Together, this family dares to dream of a better life. As Anghel says, “The minute you stop dreaming is the day you die.” And the authenticity by which this family finds enormous joy in the smallest items—like an untouched bar of soap or the last bits of a luxury-brand facial cream they find in the rubbish —can touch the forever-struggling Pinoy’s inner core.


The high-school valedictorian Adelfa’s plans of transferring her family to a clean room in Pasay by getting a job as an SM saleslady is doomed from the start. The unreality of it and the trainwreck that will dash that particular dream are agonizing; still, that same naïveté, combined with a steely determination, makes the audience want her to win.


The love that initially makes Adelfa succumb to Roger’s every fantasy, and ultimately transforms her into a ruthless negotiator, comes from the unconditional support she gets from a family member. And this time, it’s not the traditional mother-children dynamic that is at play.


All too human


While the purest bond is between the siblings, it’s Nanay Rosario who turns out to be the most pragmatic—finding excuses to justify her kids’ entry into the sex trade and a loveless marriage in order to survive. Yet Peewee O’Hara’s combination of subtle rapacity and an aging woman’s last hurrah to find enjoyment comes across as almost forgivable. (Sheryll Ceasico alternates in the role.)


Miclat-Janssen’s direction and the cast performances make these characters all too human, overcoming the temptation to succumb to stereotypes. At times, Salazar pushes that ingeniousness and hard-sounding, put-on American accent just a bit.


The extent that McKeown bares Roger’s injured inner animal and neglected little boy makes his vulnerability sympathetic, too—which makes it difficult to see him as the villain in the story. While his manipulation and domestic rape of Adelfa are deplorable, McKeown does let you see the roots of his torment. And when the compassionate, saintlike, understanding Adelfa cannot give him the same devotion she gives her family, the scene throbs more with tragedy than with a sense of long-deserved comeuppance.


Economical text


This production breezes through at less than two hours. While one can appreciate the economy of a script that doesn’t pull any punches, or the intensity of the performances that glues you to what’s happening onstage, the direction could have also taken the time to just let the scenes and the aftermath of the character interplay linger.


There is much to take in here, but the scene changes are sometimes too quick, and the clutter of the props being put in place or taken out can be distracting. The presence of some audience members on the stage itself (the staging is theater-in-the-round) is frankly a bafflement and adds nothing to the play; space that otherwise could have been put to good use seems wasted.

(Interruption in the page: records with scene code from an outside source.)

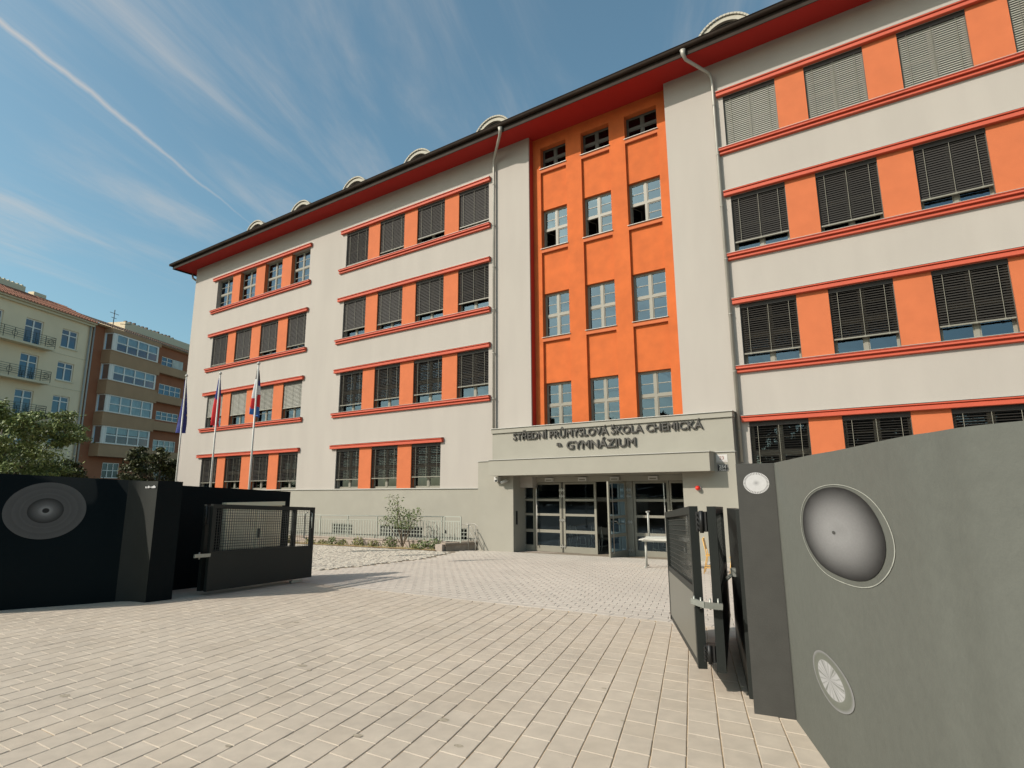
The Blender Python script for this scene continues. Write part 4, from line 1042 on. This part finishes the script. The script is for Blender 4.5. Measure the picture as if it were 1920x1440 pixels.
for gpar, pts2, z0, z1 in ((g1, (-1.49, 5.26), -0.36, -0.19), (g1, (-1.49, 5.26), -1.43, -1.30), (g3, (-10.80, 6.0), -0.58, -0.25)):
    b = MB(); b.box(pts2[0]-0.03, pts2[0]+0.06, pts2[1]-0.02, pts2[1]+0.10, z0, z1)
    b.tube([(pts2[0]+0.02, pts2[1]-0.03, z0-0.01), (pts2[0]+0.02, pts2[1]-0.03, z1+0.01)], 0.018, 8)
    for k in range(4):
        zz = z0+(z1-z0)*(k+0.5)/4; b.tube([(pts2[0]-0.02, pts2[1]-0.045, zz), (pts2[0]-0.02, pts2[1]-0.015, zz)], 0.008, 6)
    o = b.build('hinge', 'black'); o.parent = gpar; o.matrix_parent_inverse = (Matrix.Translation(gpar.location) @ Matrix.Rotation(gpar.rotation_euler.z, 4, 'Z')).inverted()
def world_child(b, name, m, gpar):
    o = b.build(name, m); o.parent = gpar; o.matrix_parent_inverse = (Matrix.Translation(gpar.location) @ Matrix.Rotation(gpar.rotation_euler.z, 4, 'Z')).inverted(); return o
b = MB(); b.bar((-1.60,5.235,-0.945), (-1.46,5.14,-0.955), 0.02, 0.05); b.bar((-1.46,5.14,-0.955), (-1.33,5.20,-0.965), 0.02, 0.05)
for x, y in ((-1.57,5.215),(-1.50,5.168),(-1.42,5.158),(-1.36,5.186)): b.tube([(x,y,-0.99),(x,y,-0.90)], 0.008, 6)
world_child(b, 'latch_bar', 'galv', g1)
b = MB(); b.bar((-1.62,6.4,-0.95), (-1.45,6.3,-0.80), 0.02, 0.03); b.box(-1.50,-1.40,6.25,6.33,-0.86,-0.78); world_child(b, 'bolt', 'galv', g2)
b = MB(); b.bar((-10.60,5.72,-1.115), (-10.68,6.05,-1.13), 0.03, 0.06); b.tube([(-10.62,5.82,-1.18),(-10.62,5.82,-1.06)], 0.014, 6); world_child(b, 'latch_bar', 'galv', g3)
b = MB(); b.tube([(2.42,0.05,-0.45),(2.42,0.12,-0.47),(2.42,0.12,-1.0),(2.42,0.05,-1.02)], 0.012, 6); b.build('pull_handle', 'galv', g3)
b = MB(); b.tube([(2.42,-0.04,-0.45),(2.42,-0.09,-0.47),(2.42,-0.09,-0.78),(2.42,-0.04,-0.80)], 0.012, 6); b.build('pull_handle', 'galv', g3)
b = MB(); b.box(2.0, 2.3, -0.03, 0.05, -1.90, -1.85); b.build('floor_stop', 'galv', g3)

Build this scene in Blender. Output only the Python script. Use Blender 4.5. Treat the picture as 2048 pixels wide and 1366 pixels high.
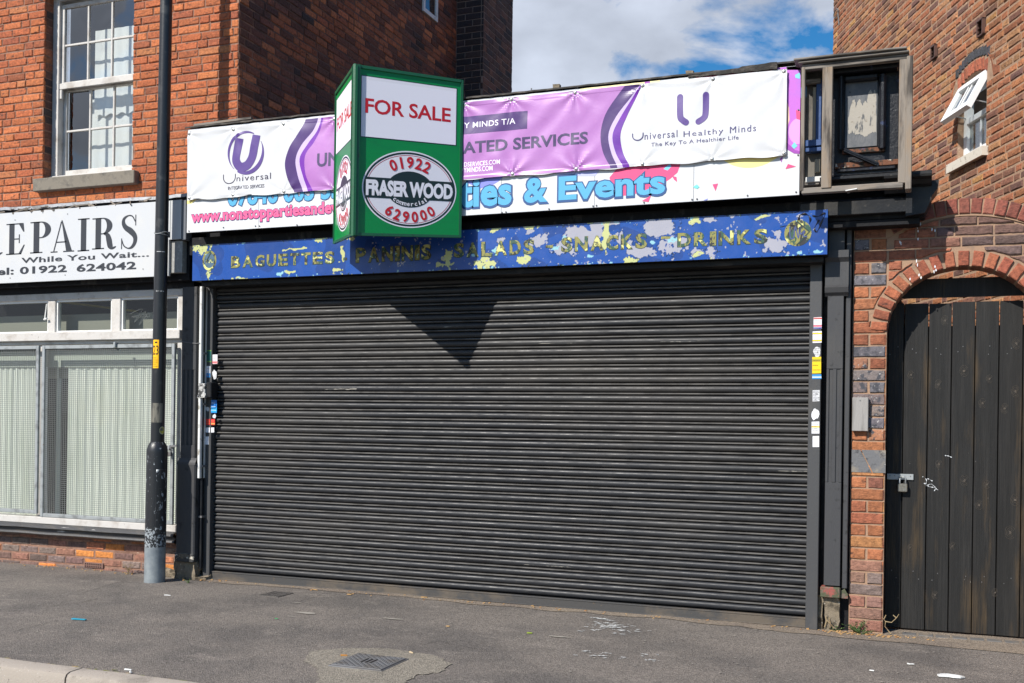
import bpy, bmesh, math, random
import numpy as np
from mathutils import Vector, Matrix, noise, geometry

random.seed(11)
SC = bpy.context.scene
COL = SC.collection
for o_ in list(bpy.data.objects):
    bpy.data.objects.remove(o_)

# ------------------------------------------------------------------ camera
F, CX, PY, RO = 2104., 1024., 838., .014
TH = math.atan(F/5424.)
CAM = Vector((0, -7.78, 1.465))
_s, _c = math.sin(TH), math.cos(TH)
VV = Vector((-_s, _c, 0)); RR = Vector((_c, _s, 0)); UU = Vector((0, 0, 1))
XC = RR*math.cos(RO)+UU*math.sin(RO)
YC = -RR*math.sin(RO)+UU*math.cos(RO)
cd = bpy.data.cameras.new('camera'); cam = bpy.data.objects.new('camera', cd); COL.objects.link(cam)
m_ = Matrix((XC, YC, -VV)).transposed().to_4x4(); m_.translation = CAM
cam.matrix_world = m_
cd.sensor_width = 36; cd.lens = 36*F/2048; cd.shift_y = 155/2048.; cd.clip_end = 2000; cd.clip_start = .05
SC.camera = cam
# ------------------------------------------------------------------ light
SUN = Vector((.50, 1.0, -.93)).normalized()          # the way the light travels
EL = math.asin(-SUN.z); AZ = math.atan2(-SUN.x, -SUN.y)
W = bpy.data.worlds.new('World'); SC.world = W; W.use_nodes = True
nt = W.node_tree; nt.nodes.clear(); N = nt.nodes.new; L = nt.links.new
sky = N('ShaderNodeTexSky'); sky.sky_type = 'NISHITA'; sky.sun_disc = False
sky.sun_elevation = EL; sky.sun_rotation = AZ; sky.air_density = 1.0; sky.dust_density = .4; sky.ozone_density = 2.0
bg = N('ShaderNodeBackground'); bg.inputs[1].default_value = .070
wo = N('ShaderNodeOutputWorld')
tc = N('ShaderNodeTexCoord'); mp = N('ShaderNodeMapping'); mp.inputs['Location'].default_value = (.0, .0, .0)
mp.inputs['Scale'].default_value = (1, 1, 1.7)
n1 = N('ShaderNodeTexNoise'); n1.inputs['Scale'].default_value = 7.5; n1.inputs['Detail'].default_value = 9; n1.inputs['Roughness'].default_value = .56; n1.inputs['Distortion'].default_value = .25
r1 = N('ShaderNodeMapRange'); r1.inputs[1].default_value = .545; r1.inputs[2].default_value = .655
# clouds thicken towards the west (left), clear sky to the right: one slow field over the whole dome
dt = N('ShaderNodeVectorMath'); dt.operation = 'DOT_PRODUCT'; dt.inputs[1].default_value = (-.62, .15, -.35)
ad = N('ShaderNodeMath'); ad.operation = 'MULTIPLY_ADD'; ad.inputs[1].default_value = .85; 
n2 = N('ShaderNodeTexNoise'); n2.inputs['Scale'].default_value = 11.0; n2.inputs['Detail'].default_value = 6
r2 = N('ShaderNodeMapRange'); r2.inputs[1].default_value = .3; r2.inputs[2].default_value = .7; r2.inputs[3].default_value = 6.0; r2.inputs[4].default_value = 9.2
cl = N('ShaderNodeCombineColor'); 
mx = N('ShaderNodeMix'); mx.data_type = 'RGBA'
sc_ = N('ShaderNodeMath'); sc_.operation = 'MULTIPLY'; sc_.inputs[1].default_value = .92
L(tc.outputs['Generated'], mp.inputs[0]); L(mp.outputs[0], n1.inputs['Vector']); L(mp.outputs[0], n2.inputs['Vector'])
L(tc.outputs['Generated'], dt.inputs[0]); L(dt.outputs['Value'], ad.inputs[0]); L(n1.outputs['Fac'], ad.inputs[2])
L(ad.outputs[0], r1.inputs[0]); L(r1.outputs[0], sc_.inputs[0]); L(sc_.outputs[0], mx.inputs['Factor'])
L(n2.outputs['Fac'], r2.inputs[0])
tint = N('ShaderNodeMix'); tint.data_type = 'RGBA'; tint.blend_type = 'MULTIPLY'; tint.inputs['Factor'].default_value = 1
tint.inputs['B'].default_value = (.90, .97, 1.12, 1)
L(r2.outputs[0], tint.inputs['A']); L(tint.outputs['Result'], mx.inputs['B'])
hs = N('ShaderNodeHueSaturation'); hs.inputs['Saturation'].default_value = 1.45; hs.inputs['Value'].default_value = 1.45
L(sky.outputs[0], hs.inputs['Color']); L(hs.outputs[0], mx.inputs['A']); L(mx.outputs['Result'], bg.inputs[0]); L(bg.outputs[0], wo.inputs[0])
sl = bpy.data.lights.new('sun', 'SUN'); sl.energy = 5.0; sl.angle = math.radians(.5); sl.color = (1, .955, .88)
so = bpy.data.objects.new('sun', sl); COL.objects.link(so); so.location = (-6, -14, 12)
so.rotation_euler = SUN.to_track_quat('-Z', 'Y').to_euler()
SC.view_settings.view_transform = 'Standard'; SC.view_settings.look = 'None'
SC.view_settings.exposure = .34; SC.view_settings.gamma = 1

# ------------------------------------------------------------------ picture -> place helpers
def ray(px, py): return VV+XC*((px-CX)/F)+YC*((PY-py)/F)
def P(px, py, Y=0):
    d = ray(px, py); t = (Y-CAM.y)/d.y
    return (t*d.x, CAM.z+t*d.z)
def PX(px, Y=0, py=800): return P(px, py, Y)[0]
def G(px, py, z=0):
    d = ray(px, py); t = (z-CAM.z)/d.z
    return (t*d.x, CAM.y+t*d.y)
def proj(p):
    q = Vector(p)-CAM; w = q.dot(VV)
    return (CX+F*q.dot(XC)/w, PY-F*q.dot(YC)/w)
def inview(p, m=6):
    a, b = proj(p); return -m < a < 2048+m and -m < b < 1366+m
def lin(c):
    return tuple(((x/12.92) if x <= .04045 else ((x+.055)/1.055)**2.4) for x in c)
def rgb(r, g, b): return lin((r/255, g/255, b/255))

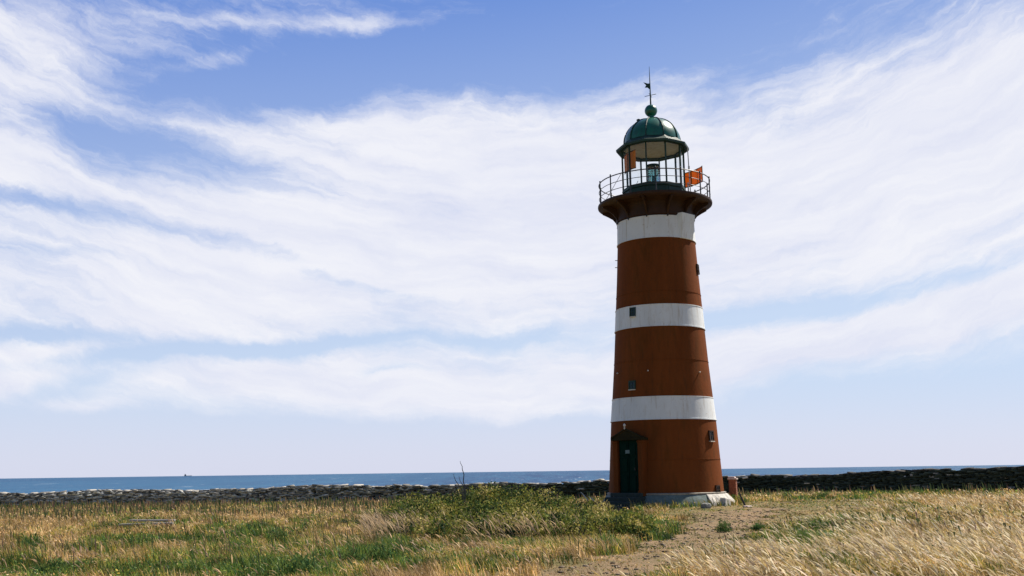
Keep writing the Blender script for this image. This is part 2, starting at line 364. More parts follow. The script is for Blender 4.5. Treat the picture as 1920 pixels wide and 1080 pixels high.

Still, this 30-year-old story is as timely and relevant as ever, with unseen and unheard masses of our people continuing to toil in poverty despite so-called economic growth and the rise of a new and younger middle class.


Decongest that theme from the old material, let it breathe— and, just like the sight of a family fleeing the hellhole of Smokey Mountain, it still pricks the heart.